• Aim: Repeat, exactly and in full, the lines of the listing below, but without any pictures.

• Collected material:
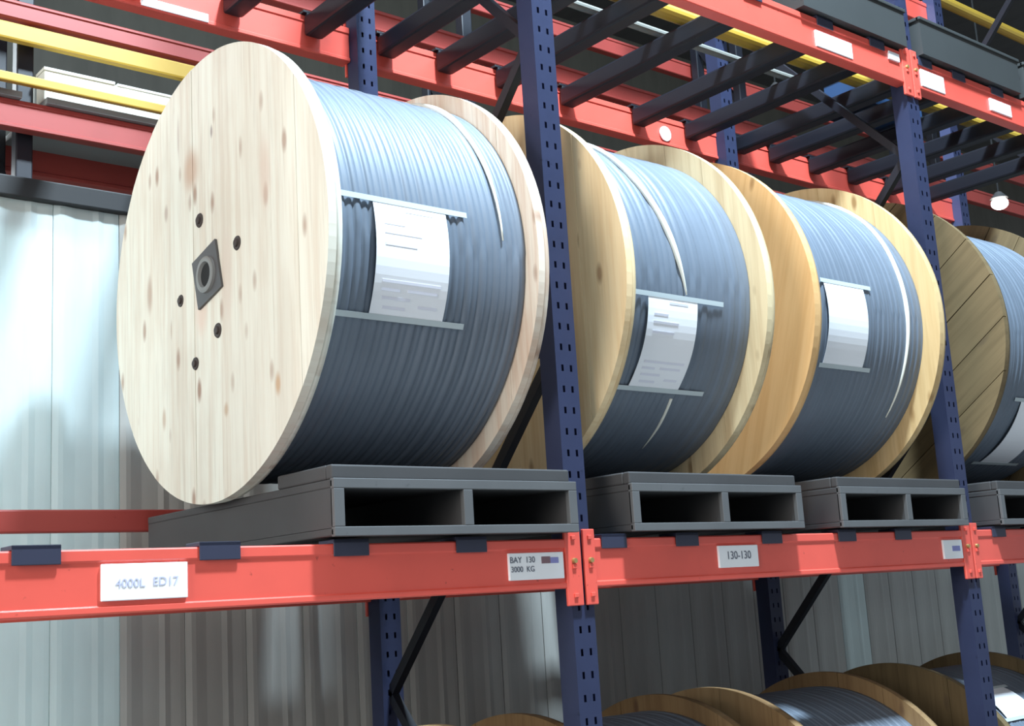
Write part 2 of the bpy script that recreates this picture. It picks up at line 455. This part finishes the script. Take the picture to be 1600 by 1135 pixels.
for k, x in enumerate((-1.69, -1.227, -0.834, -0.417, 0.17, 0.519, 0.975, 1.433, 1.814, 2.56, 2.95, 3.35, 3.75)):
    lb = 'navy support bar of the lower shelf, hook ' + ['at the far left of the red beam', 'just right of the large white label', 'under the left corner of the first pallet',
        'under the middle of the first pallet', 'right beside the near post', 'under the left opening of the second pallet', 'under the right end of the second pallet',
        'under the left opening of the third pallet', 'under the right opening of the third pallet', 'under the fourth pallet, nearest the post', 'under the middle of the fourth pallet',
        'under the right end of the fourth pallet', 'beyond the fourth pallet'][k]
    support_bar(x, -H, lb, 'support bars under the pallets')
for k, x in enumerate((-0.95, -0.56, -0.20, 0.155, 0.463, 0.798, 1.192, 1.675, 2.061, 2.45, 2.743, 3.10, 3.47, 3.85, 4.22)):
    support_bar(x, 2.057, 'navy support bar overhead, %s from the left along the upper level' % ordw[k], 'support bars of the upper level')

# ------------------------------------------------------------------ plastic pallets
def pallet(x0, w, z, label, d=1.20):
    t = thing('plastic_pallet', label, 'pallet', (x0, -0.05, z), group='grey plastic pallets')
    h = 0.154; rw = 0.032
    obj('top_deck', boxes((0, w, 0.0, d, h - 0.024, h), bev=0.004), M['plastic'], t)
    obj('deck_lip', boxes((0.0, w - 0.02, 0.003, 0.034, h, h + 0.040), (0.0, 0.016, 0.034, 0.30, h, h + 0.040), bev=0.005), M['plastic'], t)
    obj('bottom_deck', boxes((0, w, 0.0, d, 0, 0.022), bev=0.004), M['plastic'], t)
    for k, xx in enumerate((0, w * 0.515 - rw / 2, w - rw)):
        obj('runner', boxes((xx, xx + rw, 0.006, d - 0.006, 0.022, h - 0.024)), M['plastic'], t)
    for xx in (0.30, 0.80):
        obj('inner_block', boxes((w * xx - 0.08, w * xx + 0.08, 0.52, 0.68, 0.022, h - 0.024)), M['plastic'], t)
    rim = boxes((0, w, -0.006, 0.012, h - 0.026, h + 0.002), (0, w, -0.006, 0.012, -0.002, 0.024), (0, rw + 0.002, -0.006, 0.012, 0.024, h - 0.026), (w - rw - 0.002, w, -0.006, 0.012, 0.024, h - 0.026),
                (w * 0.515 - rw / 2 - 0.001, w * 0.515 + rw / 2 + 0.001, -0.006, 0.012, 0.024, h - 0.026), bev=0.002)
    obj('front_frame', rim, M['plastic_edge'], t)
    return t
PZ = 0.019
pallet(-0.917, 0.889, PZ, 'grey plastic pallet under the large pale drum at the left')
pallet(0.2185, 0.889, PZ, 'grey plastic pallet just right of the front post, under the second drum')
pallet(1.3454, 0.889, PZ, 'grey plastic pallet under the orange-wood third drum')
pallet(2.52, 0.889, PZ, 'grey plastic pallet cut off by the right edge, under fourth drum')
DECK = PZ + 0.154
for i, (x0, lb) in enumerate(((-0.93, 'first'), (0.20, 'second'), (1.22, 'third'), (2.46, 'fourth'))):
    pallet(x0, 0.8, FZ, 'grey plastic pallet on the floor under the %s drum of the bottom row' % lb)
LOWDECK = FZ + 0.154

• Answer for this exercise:
Write part 2 of the bpy script that recreates this picture. It picks up at line 455. This part finishes the script. Take the picture to be 1600 by 1135 pixels.
for k, x in enumerate((-1.69, -1.227, -0.834, -0.417, 0.17, 0.519, 0.975, 1.433, 1.814, 2.56, 2.95, 3.35, 3.75)):
    lb = 'navy support bar of the lower shelf, hook ' + ['at the far left of the red beam', 'just right of the large white label', 'under the left corner of the first pallet',
        'under the middle of the first pallet', 'right beside the near post', 'under the left opening of the second pallet', 'under the right end of the second pallet',
        'under the left opening of the third pallet', 'under the right opening of the third pallet', 'under the fourth pallet, nearest the post', 'under the middle of the fourth pallet',
        'under the right end of the fourth pallet', 'beyond the fourth pallet'][k]
    support_bar(x, -H, lb, 'support bars under the pallets')
for k, x in enumerate((-0.95, -0.56, -0.20, 0.155, 0.463, 0.798, 1.192, 1.675, 2.061, 2.45, 2.743, 3.10, 3.47, 3.85, 4.22)):
    support_bar(x, 2.057, 'navy support bar overhead, %s from the left along the upper level' % ordw[k], 'support bars of the upper level')

# ------------------------------------------------------------------ plastic pallets
def pallet(x0, w, z, label, d=1.20):
    t = thing('plastic_pallet', label, 'pallet', (x0, -0.05, z), group='grey plastic pallets')
    h = 0.154; rw = 0.032
    obj('top_deck', boxes((0, w, 0.0, d, h - 0.024, h), bev=0.004), M['plastic'], t)
    obj('deck_lip', boxes((0.0, w - 0.02, 0.003, 0.034, h, h + 0.040), (0.0, 0.016, 0.034, 0.30, h, h + 0.040), bev=0.005), M['plastic'], t)
    obj('bottom_deck', boxes((0, w, 0.0, d, 0, 0.022), bev=0.004), M['plastic'], t)
    for k, xx in enumerate((0, w * 0.515 - rw / 2, w - rw)):
        obj('runner', boxes((xx, xx + rw, 0.006, d - 0.006, 0.022, h - 0.024)), M['plastic'], t)
    for xx in (0.30, 0.80):
        obj('inner_block', boxes((w * xx - 0.08, w * xx + 0.08, 0.52, 0.68, 0.022, h - 0.024)), M['plastic'], t)
    rim = boxes((0, w, -0.006, 0.012, h - 0.026, h + 0.002), (0, w, -0.006, 0.012, -0.002, 0.024), (0, rw + 0.002, -0.006, 0.012, 0.024, h - 0.026), (w - rw - 0.002, w, -0.006, 0.012, 0.024, h - 0.026),
                (w * 0.515 - rw / 2 - 0.001, w * 0.515 + rw / 2 + 0.001, -0.006, 0.012, 0.024, h - 0.026), bev=0.002)
    obj('front_frame', rim, M['plastic_edge'], t)
    return t
PZ = 0.019
pallet(-0.917, 0.889, PZ, 'grey plastic pallet under the large pale drum at the left')
pallet(0.2185, 0.889, PZ, 'grey plastic pallet just right of the front post, under the second drum')
pallet(1.3454, 0.889, PZ, 'grey plastic pallet under the orange-wood third drum')
pallet(2.52, 0.889, PZ, 'grey plastic pallet cut off by the right edge, under fourth drum')
DECK = PZ + 0.154
for i, (x0, lb) in enumerate(((-0.93, 'first'), (0.20, 'second'), (1.22, 'third'), (2.46, 'fourth'))):
    pallet(x0, 0.8, FZ, 'grey plastic pallet on the floor under the %s drum of the bottom row' % lb)
LOWDECK = FZ + 0.154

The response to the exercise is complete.